Saturday, June 25, 2011


Thus thou shalt say unto the children of Israel, I AM… (Ex 3:14)

The little bible study group was discussing Jonah, and about knowing and doing God’s will. Jonah found it hard, even when God TOLD him His will. The study group rightly concluded that all we as men can ever do is to try to know God’s will, and that as men here on earth we will never know it perfectly, and therefore never do it perfectly. And thus, prayer is so very important. We need to keep up that conversation with God, constantly asking to know His will, and be given the fortitude and wisdom, and charity, to do it.

And then, for some reason, my thoughts wandered from the group discussion back to the Old Testament, and other attempts to know God.

Moses also was told God’s will for him directly by God, and yet he questioned it. Moses questioned how it was possible that he could do God’s will: “And Moses said unto God, who am I, that I should go …” (Ex 3:11). And further, Moses asked God for some proof that he could give to the Jews that they might believe Moses was doing the will of God: Moses asked God for his name. And God replied: “I AM”.

Two words, so simple and so basic, to describe something so huge, but then I realized that there is even a simpler name, and perhaps in some ways describing even a huger thing to us: “I”. I realized that “I” is the shortest word in the English language, a single letter, and that it is unique in that it is capitalized. The single letter “a” is also used as a word, but it is never capitalized. Why is that, I wondered?

I don’t know the history of the English language, nor when it was decided that “I” would be capitalized, nor why, but as you know, the word “why” is one which occupies my mind often. God speaks of Himself and says “I AM”, and we speak of ourselves and say “I”. And we both write of ourselves and our pronouncements in capital letters. God certainly is that important and should be placed in capital letters, but am “I”? Perhaps therein lies man’s problem, an age-old problem: his feelings of his own importance, an importance which at least sometimes takes on a meaning to him as important as God.

From one point of view, the word “I” is more focused than the name God used for Himself, and so may give an intrinsic feeling of importance, in just saying it. “I” conveys that there is nothing more to be said; this is all important. When we speak the word “I” it is usually with a feeling of importance, both to ourselves and in an expectation that it should be important to others: This is what I am saying (or proclaiming --- as if it were something of note).

We can convey our feelings of distain or disbelief in what someone else says by how we describe it: He says this, (but you know I don’t believe it). Jesus both diminished another’s words and stressed the importance of His own words when He said “You have heard it said that you shall not commit adultery, but I say unto you …” (Mt 5:27-28).

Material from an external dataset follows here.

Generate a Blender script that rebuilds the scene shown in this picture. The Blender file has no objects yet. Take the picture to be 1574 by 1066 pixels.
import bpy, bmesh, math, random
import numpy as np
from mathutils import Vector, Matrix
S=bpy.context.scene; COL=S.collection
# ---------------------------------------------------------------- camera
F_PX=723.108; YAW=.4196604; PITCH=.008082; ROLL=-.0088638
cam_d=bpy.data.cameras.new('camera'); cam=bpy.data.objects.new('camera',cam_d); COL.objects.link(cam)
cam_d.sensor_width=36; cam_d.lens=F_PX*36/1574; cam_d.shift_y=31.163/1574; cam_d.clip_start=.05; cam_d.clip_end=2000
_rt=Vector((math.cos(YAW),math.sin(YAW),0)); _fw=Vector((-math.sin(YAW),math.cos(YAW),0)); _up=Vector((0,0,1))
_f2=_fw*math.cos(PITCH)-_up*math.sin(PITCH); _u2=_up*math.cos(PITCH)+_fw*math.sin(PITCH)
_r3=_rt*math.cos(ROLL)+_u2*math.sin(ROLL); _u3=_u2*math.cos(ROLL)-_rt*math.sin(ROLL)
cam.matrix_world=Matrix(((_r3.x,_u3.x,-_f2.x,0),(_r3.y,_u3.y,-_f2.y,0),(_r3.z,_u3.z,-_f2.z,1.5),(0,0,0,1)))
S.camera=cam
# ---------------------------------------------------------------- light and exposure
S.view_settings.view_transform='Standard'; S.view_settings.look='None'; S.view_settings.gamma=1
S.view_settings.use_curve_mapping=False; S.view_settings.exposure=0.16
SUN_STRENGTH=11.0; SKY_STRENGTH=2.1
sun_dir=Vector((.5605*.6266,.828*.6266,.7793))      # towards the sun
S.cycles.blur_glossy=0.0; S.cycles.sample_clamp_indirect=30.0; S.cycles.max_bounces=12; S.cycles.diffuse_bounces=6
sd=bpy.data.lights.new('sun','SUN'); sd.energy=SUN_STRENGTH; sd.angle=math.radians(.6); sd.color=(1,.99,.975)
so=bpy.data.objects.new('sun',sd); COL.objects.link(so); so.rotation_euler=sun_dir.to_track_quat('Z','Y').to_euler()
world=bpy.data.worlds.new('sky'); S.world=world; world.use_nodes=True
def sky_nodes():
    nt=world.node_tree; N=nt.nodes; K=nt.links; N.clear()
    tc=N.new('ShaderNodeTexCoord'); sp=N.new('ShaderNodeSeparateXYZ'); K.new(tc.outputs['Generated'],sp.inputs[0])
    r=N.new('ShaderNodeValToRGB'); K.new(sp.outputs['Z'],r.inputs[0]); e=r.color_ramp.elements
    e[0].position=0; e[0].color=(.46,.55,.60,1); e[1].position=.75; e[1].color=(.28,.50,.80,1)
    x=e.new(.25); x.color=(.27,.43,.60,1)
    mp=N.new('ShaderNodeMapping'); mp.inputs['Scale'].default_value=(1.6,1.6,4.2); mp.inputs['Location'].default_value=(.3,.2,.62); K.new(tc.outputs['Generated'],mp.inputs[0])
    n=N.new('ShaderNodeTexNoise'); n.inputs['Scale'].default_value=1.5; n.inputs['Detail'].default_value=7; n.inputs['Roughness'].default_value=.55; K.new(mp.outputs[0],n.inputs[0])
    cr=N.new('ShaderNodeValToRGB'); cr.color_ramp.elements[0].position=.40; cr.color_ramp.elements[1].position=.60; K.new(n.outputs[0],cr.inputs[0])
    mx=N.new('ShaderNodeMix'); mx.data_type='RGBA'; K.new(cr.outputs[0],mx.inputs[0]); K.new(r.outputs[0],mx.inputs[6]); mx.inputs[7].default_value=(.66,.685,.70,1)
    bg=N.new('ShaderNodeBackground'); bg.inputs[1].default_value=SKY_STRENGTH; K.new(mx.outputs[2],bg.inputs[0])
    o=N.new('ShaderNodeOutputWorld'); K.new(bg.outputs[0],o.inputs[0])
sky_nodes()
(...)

But in stressing the “I” of that statement, Jesus was also proclaiming He was speaking as God.

We don’t.

We are called to imitate all of Jesus’ actions and words in Scripture, except those where He speaks of Himself as God, because we are not. I think that perhaps sometimes, however, we are confused on that point. We cannot speak as God speaks not only because we are not God, but also because we cannot fully know His will, as Jesus did. God’s revealed truths are His alone, and can be repeated as His, but our pronouncements, our interpretations of His truths and His will are but shadows of what are His real intents, His will, His WHY He speaks. To know His will is not to just know and imitate WHAT Jesus did, but WHY. At best, we can grow in wisdom of this, as we grow in holiness in this earthly life. But we will never fully know.

It is only our ego which states more, that “I” know more. For we forget the second word of the name of God, which is also important, for it not only defines the WHAT of God, but the WHY. I can convey my importance with a second word, in what I know, what I see, what I feel, what I say, but I can never convey simply and totally what I am in my very being, the “WHY” of my being. Only God can say and fully describe Himself by saying: I AM.

“I” am really not much at all in comparison with God, just little pieces of what He is. But as a foolish man, I so often forget that. And so when I am full of myself and am about to proclaim how stupid you are, I should stop and recall how really small “I” am. My feelings of superiority in any way are like an ant calling a flea small, but from the view of the universe we both are almost invisible.

We are so very blessed that God does see us, and knows us, and loves us even in our smallness --- and this is part of the very WHY of His being. I can never understand this nor never imitate it, but I can give thanks.